Re: [PATCH] tracing: fix memcpy size when copying stack entries

From: Sven Schnelle
Date: Tue Jun 13 2023 - 01:19:59 EST


Steven Rostedt <rostedt@xxxxxxxxxxx> writes:

> On Mon, 12 Jun 2023 18:07:48 +0200
> Sven Schnelle <svens@xxxxxxxxxxxxx> wrote:
>
>> Noticed the following warning during boot:
>>
>> [ 2.316341] Testing tracer wakeup:
>> [ 2.383512] ------------[ cut here ]------------
>> [ 2.383517] memcpy: detected field-spanning write (size 104) of single field "&entry->caller" at kernel/trace/trace.c:3167 (size 64)
>>
>> The reason seems to be that the maximum number of entries is calculated
>> from the size of the fstack->calls array which is 128. But later the same
>> size is used to memcpy() the entries to entry->callers, which has only
>> room for eight elements.
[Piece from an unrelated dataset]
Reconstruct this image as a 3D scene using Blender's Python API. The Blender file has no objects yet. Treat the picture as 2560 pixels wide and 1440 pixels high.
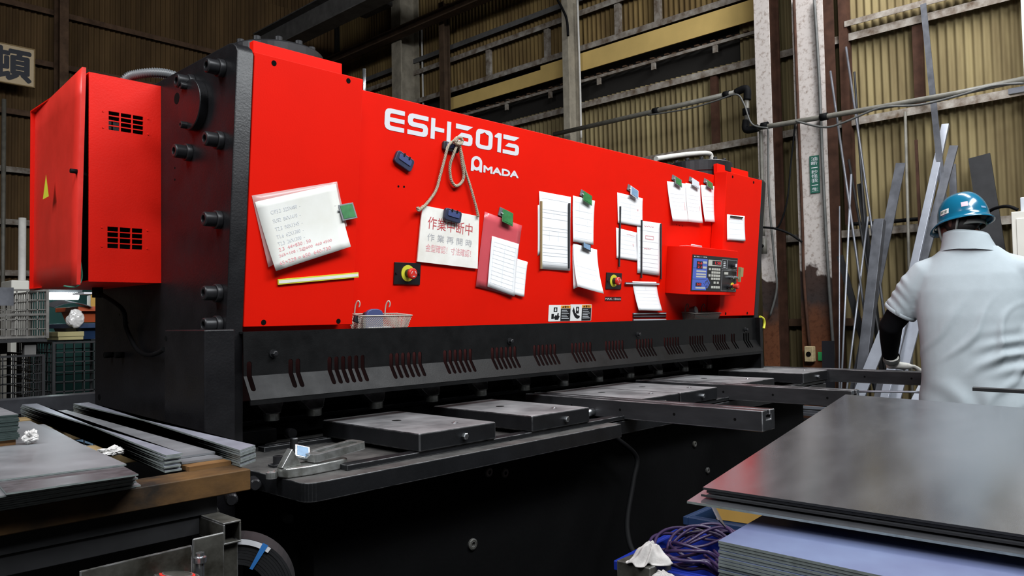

Therefore use the minimum of both arrays as limit.
>>
>> Signed-off-by: Sven Schnelle <svens@xxxxxxxxxxxxx>
>> ---
>> kernel/trace/trace.c | 2 +-
>> 1 file changed, 1 insertion(+), 1 deletion(-)
>>
>> diff --git a/kernel/trace/trace.c b/kernel/trace/trace.c
>> index 64a4dde073ef..988d664c13ec 100644
>> --- a/kernel/trace/trace.c
>> +++ b/kernel/trace/trace.c
>> @@ -3146,7 +3146,7 @@ static void __ftrace_trace_stack(struct trace_buffer *buffer,
>> barrier();
>>
>> fstack = this_cpu_ptr(ftrace_stacks.stacks) + stackidx;
>> - size = ARRAY_SIZE(fstack->calls);
>> + size = min(ARRAY_SIZE(entry->caller), ARRAY_SIZE(fstack->calls));
>
> No, this is not how it works, and this breaks the stack tracing code.
> [..]
> The old way use to just record the 8 entries, but that was not very useful
> in real world analysis. Your patch takes that away. Might as well just
> record directly into the ring buffer again like it use to.
>
> Yes the above may be special, but your patch breaks it.

Indeed, i'm feeling a bit stupid for sending that patch, should have
used my brain during reading the source. Thanks for the explanation.